Haute Couture is not meant to be sold; it’s meant to create an idea of escapism. It’s that moment where the designer has free rein to create their own world and allow you to step into their world and really dive into what makes the brand itself.
What drives your passion for social justice, and how do you hope to impact society through your work?
I’ll tell you a story. When I was younger, and when we first heard about Boko Haram and the Chibok girls, I think that was a devastating experience that I will carry with me for the rest of my life. To this day, every single time I see those Chibok girls around my vicinity, I always have this devastating feeling.
The fact that women are always at the center point of social justice, yet we’re often taken for granted, and we’re also the ones who bear the brunt of social punishment, I find very devastating. I feel like many people aren’t aware of it outside of Nigeria; many people aren’t aware of the struggles that women have to go through just to survive.

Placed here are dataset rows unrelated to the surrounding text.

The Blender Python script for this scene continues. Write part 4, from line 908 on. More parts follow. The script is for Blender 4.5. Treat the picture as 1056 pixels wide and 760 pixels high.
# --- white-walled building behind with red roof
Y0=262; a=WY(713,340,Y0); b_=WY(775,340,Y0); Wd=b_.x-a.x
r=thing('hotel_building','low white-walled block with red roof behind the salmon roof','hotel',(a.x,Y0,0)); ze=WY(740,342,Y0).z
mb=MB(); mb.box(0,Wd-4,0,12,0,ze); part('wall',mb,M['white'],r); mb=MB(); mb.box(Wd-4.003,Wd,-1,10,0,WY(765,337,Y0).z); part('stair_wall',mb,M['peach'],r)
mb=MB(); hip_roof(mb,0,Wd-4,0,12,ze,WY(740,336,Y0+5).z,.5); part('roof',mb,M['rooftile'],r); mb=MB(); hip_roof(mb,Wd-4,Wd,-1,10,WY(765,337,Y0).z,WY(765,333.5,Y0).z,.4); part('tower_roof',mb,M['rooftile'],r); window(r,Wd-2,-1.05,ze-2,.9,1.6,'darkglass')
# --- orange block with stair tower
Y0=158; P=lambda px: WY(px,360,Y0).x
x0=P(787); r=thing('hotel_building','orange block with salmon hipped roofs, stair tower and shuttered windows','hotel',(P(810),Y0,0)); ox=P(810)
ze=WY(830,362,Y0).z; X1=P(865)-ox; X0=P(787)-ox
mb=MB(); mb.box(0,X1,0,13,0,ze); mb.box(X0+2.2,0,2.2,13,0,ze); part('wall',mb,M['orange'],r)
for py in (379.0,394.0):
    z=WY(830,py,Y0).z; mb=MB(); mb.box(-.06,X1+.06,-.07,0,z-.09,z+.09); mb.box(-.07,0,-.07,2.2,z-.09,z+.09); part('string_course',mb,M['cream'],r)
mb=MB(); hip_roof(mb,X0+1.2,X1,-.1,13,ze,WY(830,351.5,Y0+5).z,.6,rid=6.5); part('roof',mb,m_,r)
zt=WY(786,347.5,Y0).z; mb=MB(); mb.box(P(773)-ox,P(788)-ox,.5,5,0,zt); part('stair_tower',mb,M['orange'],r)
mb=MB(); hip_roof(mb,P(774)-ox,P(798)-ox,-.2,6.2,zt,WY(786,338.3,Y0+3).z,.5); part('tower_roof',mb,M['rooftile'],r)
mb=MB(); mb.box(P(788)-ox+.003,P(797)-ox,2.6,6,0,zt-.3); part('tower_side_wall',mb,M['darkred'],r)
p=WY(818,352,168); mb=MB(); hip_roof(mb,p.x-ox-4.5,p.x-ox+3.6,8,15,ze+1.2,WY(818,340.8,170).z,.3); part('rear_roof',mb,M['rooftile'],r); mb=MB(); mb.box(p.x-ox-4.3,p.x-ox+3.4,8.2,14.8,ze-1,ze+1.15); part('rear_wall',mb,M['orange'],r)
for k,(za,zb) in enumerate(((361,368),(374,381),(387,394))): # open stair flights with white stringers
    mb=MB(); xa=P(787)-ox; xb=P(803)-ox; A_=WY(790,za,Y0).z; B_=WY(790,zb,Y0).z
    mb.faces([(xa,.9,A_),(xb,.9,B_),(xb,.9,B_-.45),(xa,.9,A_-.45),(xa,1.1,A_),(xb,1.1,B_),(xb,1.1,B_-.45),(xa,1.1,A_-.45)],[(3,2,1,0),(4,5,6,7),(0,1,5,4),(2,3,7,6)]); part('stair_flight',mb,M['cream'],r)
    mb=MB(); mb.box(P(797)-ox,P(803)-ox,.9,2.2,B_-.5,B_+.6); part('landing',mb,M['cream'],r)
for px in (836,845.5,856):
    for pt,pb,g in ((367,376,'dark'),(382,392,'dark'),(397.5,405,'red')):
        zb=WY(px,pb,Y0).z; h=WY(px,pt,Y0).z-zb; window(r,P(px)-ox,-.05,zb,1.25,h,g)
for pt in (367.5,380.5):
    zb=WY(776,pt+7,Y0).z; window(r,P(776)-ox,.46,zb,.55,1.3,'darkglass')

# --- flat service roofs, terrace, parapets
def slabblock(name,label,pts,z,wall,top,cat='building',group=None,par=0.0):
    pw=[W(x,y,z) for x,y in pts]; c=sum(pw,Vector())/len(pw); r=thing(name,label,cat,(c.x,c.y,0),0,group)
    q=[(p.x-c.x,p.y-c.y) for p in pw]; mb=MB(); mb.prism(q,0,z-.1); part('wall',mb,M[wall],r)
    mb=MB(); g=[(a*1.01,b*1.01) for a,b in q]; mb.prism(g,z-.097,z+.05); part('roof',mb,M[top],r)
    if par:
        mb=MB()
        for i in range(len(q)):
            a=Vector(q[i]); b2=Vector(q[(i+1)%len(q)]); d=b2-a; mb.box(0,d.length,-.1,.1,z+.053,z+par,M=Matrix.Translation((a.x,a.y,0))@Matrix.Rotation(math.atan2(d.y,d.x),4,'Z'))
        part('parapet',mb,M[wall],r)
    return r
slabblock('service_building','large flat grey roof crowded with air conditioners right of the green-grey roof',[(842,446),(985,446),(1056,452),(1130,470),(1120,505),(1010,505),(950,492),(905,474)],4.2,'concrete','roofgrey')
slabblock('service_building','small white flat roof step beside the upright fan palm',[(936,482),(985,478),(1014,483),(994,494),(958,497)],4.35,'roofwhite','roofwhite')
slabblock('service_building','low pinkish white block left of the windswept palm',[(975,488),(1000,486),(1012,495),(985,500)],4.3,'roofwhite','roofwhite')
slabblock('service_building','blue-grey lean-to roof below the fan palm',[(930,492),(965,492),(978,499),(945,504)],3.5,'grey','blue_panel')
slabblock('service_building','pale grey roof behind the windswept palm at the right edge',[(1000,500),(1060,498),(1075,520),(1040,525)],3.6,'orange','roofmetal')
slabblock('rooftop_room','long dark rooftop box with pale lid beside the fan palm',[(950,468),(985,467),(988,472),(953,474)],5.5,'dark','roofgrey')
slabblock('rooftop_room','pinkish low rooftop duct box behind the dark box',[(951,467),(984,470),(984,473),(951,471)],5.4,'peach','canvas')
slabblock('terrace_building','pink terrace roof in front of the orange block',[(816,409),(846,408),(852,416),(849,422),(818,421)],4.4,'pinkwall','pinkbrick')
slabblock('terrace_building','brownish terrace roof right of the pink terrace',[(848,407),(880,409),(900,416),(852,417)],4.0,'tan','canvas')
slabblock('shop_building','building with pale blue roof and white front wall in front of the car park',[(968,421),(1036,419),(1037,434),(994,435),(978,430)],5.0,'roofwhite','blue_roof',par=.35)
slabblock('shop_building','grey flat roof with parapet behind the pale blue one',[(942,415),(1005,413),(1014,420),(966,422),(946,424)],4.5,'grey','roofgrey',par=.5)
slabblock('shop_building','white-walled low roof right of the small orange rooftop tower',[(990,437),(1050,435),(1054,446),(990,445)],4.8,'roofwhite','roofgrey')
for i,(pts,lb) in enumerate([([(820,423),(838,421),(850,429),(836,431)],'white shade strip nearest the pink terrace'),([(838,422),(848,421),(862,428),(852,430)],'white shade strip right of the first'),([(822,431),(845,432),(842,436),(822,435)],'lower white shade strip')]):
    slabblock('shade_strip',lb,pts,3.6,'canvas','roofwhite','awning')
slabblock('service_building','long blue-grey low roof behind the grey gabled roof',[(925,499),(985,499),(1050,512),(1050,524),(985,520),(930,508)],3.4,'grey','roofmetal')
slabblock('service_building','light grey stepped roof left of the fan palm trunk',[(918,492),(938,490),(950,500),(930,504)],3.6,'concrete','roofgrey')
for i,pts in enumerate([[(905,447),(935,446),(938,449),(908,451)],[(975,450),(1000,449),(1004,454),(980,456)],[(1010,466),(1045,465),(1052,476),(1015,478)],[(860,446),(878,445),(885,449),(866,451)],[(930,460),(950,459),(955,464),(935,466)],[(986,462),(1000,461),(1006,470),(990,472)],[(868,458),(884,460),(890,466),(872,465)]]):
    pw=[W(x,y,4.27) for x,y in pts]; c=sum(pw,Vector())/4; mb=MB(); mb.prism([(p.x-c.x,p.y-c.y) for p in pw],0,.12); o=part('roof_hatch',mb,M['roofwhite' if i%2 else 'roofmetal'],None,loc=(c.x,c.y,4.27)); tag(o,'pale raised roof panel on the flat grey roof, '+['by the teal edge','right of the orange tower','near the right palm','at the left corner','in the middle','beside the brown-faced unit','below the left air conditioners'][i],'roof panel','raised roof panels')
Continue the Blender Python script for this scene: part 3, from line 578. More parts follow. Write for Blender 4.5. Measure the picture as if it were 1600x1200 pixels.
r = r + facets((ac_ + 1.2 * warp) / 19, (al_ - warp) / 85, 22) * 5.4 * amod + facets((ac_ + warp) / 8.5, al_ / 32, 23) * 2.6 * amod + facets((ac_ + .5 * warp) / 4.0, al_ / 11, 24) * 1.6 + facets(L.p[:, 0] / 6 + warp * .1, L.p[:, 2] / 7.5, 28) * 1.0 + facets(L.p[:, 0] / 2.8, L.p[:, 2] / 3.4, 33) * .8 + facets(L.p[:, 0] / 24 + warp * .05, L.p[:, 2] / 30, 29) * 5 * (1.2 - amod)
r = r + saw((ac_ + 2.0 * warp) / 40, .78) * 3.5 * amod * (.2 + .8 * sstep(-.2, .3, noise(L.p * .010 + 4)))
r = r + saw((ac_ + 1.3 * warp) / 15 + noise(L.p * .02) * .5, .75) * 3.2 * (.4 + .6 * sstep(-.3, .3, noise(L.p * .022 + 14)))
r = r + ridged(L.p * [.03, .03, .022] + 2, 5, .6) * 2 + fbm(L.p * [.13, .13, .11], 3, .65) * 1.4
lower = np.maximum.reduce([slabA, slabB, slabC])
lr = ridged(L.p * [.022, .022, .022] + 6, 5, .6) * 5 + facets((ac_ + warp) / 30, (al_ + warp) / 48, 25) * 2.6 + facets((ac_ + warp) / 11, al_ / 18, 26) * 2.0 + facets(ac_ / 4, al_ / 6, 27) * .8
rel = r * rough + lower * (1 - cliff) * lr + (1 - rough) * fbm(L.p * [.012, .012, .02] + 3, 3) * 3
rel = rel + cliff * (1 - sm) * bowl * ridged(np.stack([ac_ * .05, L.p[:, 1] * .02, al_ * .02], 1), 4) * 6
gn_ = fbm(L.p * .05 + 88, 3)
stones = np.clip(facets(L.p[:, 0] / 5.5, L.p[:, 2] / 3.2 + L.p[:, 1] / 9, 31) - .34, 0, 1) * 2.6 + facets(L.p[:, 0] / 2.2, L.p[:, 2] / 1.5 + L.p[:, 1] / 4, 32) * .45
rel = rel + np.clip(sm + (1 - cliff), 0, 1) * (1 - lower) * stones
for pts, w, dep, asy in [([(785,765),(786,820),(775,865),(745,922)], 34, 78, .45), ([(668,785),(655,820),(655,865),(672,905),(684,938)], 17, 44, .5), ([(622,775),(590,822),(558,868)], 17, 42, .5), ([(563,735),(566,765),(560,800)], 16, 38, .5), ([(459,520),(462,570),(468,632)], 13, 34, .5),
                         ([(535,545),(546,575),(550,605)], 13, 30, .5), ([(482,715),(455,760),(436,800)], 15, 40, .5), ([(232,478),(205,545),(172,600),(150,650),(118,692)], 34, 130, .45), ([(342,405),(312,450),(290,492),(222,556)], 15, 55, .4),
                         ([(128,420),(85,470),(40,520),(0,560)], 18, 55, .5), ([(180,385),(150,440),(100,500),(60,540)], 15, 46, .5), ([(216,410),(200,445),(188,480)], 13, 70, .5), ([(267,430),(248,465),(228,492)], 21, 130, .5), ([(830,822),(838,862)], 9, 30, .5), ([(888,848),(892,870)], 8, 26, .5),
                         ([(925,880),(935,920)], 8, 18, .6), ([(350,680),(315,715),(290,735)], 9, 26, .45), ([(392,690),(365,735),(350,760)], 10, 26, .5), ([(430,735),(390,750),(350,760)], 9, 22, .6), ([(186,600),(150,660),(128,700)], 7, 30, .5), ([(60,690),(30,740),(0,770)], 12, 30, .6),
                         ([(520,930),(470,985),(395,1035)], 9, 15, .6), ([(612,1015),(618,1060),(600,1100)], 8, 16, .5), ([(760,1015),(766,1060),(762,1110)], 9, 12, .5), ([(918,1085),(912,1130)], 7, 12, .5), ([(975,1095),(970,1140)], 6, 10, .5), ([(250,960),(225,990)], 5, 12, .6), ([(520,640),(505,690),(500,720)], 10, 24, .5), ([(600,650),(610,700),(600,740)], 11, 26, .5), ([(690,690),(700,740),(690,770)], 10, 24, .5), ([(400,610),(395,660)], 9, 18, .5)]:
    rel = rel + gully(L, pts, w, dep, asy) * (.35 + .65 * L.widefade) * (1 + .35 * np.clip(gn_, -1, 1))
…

So, I think it’s very important for me to create that consciousness, to make sure these stories are being heard from across the world.
Even outside of my two collections that I have used for my brand, there have been previous collections that I had designed while in school, and I’ve always really focused on, for example, the idea of the sexualisation of the Black female, or the male gaze, and how this has distorted the idea of how Black women should carry their hair and how Black women should be perceived with hair.
I always talk about things like this because I think that when Black women feel the need to stand up for themselves, we’re often deemed too loud, too arrogant, too proud, or very aggressive.
But nobody can say you’re being aggressive when you’re creating beautiful clothes and still passing your message across. So, I think that’s a way for me to remain smart and still get my point across.
How does your brand plan to uplift and support women, and what message do you hope to convey through your fashion?
I believe that designing for women is one thing, but being a female designer in my industry is something very exciting and bold. Although there are many female designers in Nigeria, on the global stage, men often hold top positions at fashion brands. By being a recognised female designer globally, I’m paving the way for others like me to rise and pursue their design aspirations.
Coming from a privileged background makes it easier for me to create this path, but showing others that they can succeed too is a form of empowerment.
As I mentioned earlier, I have a foundation under my name that will soon be launched, focusing on issues like domestic violence that hinder women’s empowerment. As my brand grows, I plan to invest more in these initiatives, helping women break free from challenging situations and forge their own paths.
What next for your brand, Mogu Mogu? Are there upcoming projects or collaborations?
Definitely, I have a project in the works now. I’m developing my first ready-to-wear collection, which will be the first pieces available to the public for my brand. And that’s just the next step. After that, it’s the same thing again – making more designs, continuing our Haute Couture legacy that I’ve already established, and still being able to continue with the ready-to-wear collections as well. But even after that, maybe we’ll see me very soon at Paris Fashion Week, New York Fashion Week, and Lagos Fashion Week as well. So that’s something to look forward to.